▶ **DATA EXTRACT**:
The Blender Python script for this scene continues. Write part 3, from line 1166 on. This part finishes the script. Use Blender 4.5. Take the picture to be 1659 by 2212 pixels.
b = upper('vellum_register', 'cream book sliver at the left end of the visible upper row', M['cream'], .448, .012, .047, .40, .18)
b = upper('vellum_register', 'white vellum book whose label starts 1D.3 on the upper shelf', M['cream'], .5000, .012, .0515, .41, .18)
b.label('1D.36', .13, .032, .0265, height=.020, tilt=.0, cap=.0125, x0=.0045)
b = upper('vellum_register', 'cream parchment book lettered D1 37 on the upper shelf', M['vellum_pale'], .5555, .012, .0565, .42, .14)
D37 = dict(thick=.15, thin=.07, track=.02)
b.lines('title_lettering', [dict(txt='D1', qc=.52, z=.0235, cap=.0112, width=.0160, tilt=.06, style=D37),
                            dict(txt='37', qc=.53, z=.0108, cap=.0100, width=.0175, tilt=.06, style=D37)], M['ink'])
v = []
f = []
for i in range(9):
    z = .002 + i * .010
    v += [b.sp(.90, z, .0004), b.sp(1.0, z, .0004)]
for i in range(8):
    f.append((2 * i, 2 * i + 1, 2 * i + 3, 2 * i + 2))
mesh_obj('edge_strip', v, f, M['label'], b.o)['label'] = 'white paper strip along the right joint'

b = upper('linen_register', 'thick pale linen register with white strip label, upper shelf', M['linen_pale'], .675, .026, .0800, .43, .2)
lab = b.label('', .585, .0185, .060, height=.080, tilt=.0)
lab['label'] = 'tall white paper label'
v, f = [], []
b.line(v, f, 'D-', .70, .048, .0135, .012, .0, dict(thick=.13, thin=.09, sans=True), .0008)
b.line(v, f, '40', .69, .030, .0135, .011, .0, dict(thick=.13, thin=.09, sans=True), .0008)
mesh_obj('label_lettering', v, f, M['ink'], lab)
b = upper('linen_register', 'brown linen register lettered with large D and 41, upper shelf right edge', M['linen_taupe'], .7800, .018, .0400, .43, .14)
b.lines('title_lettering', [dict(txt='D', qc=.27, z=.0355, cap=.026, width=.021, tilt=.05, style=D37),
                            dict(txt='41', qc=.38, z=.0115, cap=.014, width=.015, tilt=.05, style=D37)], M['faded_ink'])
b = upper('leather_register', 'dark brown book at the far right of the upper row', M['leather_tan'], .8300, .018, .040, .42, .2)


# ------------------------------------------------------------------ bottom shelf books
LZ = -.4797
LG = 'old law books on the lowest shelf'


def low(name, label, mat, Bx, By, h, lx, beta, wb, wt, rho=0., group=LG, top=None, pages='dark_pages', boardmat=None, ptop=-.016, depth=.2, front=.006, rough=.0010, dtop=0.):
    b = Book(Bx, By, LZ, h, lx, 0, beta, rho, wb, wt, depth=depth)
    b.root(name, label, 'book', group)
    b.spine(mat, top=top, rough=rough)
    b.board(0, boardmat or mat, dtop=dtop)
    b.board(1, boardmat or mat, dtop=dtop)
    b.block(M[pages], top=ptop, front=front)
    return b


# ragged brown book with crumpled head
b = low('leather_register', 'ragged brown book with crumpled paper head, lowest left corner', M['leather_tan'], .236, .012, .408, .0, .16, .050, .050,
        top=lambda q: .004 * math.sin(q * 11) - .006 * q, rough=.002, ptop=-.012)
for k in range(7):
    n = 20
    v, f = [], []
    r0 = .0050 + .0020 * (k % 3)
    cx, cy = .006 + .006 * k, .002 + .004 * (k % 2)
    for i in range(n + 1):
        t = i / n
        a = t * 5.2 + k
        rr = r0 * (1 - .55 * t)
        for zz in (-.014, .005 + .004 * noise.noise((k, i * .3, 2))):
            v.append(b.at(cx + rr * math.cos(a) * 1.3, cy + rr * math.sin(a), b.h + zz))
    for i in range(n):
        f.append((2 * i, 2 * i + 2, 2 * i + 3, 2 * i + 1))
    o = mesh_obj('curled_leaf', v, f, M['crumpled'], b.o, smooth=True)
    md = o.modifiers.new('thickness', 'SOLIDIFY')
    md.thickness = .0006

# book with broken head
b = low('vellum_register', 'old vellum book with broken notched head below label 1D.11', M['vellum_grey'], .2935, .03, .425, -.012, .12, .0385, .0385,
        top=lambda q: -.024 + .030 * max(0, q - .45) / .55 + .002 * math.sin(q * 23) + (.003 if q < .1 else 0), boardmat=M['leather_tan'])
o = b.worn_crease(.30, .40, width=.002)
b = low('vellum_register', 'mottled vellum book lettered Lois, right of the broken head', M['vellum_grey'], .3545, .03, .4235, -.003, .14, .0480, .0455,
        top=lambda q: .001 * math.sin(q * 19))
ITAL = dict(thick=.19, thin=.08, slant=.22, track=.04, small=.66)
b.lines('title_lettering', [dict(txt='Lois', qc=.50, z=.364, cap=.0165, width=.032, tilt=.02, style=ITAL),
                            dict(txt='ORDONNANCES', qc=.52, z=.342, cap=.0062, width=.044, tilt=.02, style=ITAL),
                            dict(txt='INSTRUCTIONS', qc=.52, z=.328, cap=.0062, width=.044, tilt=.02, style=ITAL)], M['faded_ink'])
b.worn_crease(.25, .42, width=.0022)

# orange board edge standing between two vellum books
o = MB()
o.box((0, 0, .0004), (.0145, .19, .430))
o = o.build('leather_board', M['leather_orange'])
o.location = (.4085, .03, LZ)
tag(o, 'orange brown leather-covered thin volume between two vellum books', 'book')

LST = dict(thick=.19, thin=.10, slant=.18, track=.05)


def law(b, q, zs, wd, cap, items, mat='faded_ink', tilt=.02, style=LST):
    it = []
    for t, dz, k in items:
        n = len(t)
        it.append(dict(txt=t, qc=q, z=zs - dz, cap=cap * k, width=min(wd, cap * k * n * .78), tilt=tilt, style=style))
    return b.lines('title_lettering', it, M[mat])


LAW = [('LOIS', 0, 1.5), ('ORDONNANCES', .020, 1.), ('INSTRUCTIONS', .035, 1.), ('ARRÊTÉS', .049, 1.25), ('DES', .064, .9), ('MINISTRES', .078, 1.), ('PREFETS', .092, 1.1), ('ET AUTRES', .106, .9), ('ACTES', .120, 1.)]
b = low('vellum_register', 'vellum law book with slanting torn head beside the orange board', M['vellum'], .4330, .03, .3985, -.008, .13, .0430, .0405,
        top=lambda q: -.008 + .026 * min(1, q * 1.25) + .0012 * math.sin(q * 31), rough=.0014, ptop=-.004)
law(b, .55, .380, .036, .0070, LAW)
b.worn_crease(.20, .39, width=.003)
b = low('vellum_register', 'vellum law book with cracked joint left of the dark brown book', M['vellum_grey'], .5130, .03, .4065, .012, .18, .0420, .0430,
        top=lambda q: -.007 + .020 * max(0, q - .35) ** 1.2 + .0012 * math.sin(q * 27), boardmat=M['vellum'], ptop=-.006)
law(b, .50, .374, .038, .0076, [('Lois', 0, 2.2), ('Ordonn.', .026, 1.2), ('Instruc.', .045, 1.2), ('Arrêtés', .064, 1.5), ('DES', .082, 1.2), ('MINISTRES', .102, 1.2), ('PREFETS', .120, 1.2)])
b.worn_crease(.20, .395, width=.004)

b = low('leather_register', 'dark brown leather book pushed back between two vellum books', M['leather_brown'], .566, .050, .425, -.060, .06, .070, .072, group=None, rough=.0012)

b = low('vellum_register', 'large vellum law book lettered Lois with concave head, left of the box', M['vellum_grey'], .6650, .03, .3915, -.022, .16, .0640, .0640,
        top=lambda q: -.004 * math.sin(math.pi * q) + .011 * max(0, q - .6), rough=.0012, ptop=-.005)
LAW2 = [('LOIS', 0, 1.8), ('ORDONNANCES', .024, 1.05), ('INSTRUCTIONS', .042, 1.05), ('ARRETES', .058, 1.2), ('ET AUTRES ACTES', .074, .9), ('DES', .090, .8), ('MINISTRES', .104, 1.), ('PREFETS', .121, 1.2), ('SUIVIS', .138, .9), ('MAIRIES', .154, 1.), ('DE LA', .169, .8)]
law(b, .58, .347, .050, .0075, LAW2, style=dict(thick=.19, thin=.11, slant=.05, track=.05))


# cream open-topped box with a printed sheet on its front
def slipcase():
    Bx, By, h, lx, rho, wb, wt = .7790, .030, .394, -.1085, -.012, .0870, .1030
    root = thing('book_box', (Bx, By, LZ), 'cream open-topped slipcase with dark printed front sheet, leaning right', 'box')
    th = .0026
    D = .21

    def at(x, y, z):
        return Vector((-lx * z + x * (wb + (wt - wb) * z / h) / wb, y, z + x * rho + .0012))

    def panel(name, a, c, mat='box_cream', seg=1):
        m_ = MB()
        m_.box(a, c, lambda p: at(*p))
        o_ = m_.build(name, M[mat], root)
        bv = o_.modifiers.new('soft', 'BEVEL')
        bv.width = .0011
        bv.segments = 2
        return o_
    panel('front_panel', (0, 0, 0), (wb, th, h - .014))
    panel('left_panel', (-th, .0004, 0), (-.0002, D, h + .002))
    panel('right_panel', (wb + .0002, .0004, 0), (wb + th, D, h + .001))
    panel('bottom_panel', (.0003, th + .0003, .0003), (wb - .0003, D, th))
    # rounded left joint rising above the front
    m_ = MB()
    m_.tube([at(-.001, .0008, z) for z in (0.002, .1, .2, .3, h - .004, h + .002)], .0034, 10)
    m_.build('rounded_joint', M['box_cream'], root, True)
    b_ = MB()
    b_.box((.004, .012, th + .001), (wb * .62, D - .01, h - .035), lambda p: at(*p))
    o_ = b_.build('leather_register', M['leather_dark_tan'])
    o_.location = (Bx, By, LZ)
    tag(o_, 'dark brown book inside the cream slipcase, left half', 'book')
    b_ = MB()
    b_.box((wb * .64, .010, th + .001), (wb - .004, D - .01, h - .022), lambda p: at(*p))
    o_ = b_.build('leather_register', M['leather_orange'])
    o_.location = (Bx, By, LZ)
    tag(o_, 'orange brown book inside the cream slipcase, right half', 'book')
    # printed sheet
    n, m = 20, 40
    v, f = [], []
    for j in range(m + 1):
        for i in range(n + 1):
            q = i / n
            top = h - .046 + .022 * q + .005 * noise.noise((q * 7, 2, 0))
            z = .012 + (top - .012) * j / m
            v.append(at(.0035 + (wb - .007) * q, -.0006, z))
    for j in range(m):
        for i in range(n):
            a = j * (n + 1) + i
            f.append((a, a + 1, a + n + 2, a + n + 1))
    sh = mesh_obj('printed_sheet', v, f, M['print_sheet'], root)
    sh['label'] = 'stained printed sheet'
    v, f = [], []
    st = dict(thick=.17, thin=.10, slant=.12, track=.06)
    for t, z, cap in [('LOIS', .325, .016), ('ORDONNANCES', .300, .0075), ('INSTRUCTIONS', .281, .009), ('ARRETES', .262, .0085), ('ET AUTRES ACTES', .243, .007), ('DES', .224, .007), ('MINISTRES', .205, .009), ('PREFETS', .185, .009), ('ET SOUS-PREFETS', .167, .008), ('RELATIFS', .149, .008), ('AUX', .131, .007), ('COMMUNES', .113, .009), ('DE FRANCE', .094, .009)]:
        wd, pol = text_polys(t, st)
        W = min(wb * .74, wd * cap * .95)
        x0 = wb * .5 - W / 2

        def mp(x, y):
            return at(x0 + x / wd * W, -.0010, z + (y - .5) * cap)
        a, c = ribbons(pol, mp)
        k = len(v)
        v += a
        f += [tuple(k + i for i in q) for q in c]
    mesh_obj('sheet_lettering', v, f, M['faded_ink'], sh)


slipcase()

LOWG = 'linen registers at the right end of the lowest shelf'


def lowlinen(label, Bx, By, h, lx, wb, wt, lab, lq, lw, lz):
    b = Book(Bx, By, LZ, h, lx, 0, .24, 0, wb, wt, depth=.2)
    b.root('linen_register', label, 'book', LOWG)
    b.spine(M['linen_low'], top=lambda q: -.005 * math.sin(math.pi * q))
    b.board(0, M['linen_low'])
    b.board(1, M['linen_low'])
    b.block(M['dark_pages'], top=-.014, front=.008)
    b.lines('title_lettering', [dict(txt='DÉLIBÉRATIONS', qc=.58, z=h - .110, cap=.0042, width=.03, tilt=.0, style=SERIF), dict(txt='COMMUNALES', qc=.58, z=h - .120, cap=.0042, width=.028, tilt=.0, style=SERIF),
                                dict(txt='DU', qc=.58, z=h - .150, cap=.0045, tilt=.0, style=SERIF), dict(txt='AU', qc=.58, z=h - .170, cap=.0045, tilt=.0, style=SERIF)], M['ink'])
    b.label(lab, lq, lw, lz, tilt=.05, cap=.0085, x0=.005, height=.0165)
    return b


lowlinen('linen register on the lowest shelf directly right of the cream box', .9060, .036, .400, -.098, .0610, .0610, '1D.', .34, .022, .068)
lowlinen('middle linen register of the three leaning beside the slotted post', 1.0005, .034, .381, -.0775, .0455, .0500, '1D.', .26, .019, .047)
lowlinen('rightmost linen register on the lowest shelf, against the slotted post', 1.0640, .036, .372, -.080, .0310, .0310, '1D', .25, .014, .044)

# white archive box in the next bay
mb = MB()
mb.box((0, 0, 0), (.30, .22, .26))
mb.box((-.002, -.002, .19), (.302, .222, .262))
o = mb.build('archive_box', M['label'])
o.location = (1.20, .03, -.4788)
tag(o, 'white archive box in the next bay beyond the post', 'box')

▶ **PROMPT**: Exactly as written, please reproduce the lines from the first line of the data to the line containing "mesh_obj('edge_strip', v, f, M['label'], b.o)['label']", inclusive, and nothing else.

▶ **OUTPUT OF THE TASK**:
The Blender Python script for this scene continues. Write part 3, from line 1166 on. This part finishes the script. Use Blender 4.5. Take the picture to be 1659 by 2212 pixels.
b = upper('vellum_register', 'cream book sliver at the left end of the visible upper row', M['cream'], .448, .012, .047, .40, .18)
b = upper('vellum_register', 'white vellum book whose label starts 1D.3 on the upper shelf', M['cream'], .5000, .012, .0515, .41, .18)
b.label('1D.36', .13, .032, .0265, height=.020, tilt=.0, cap=.0125, x0=.0045)
b = upper('vellum_register', 'cream parchment book lettered D1 37 on the upper shelf', M['vellum_pale'], .5555, .012, .0565, .42, .14)
D37 = dict(thick=.15, thin=.07, track=.02)
b.lines('title_lettering', [dict(txt='D1', qc=.52, z=.0235, cap=.0112, width=.0160, tilt=.06, style=D37),
                            dict(txt='37', qc=.53, z=.0108, cap=.0100, width=.0175, tilt=.06, style=D37)], M['ink'])
v = []
f = []
for i in range(9):
    z = .002 + i * .010
    v += [b.sp(.90, z, .0004), b.sp(1.0, z, .0004)]
for i in range(8):
    f.append((2 * i, 2 * i + 1, 2 * i + 3, 2 * i + 2))
mesh_obj('edge_strip', v, f, M['label'], b.o)['label'] = 'white paper strip along the right joint'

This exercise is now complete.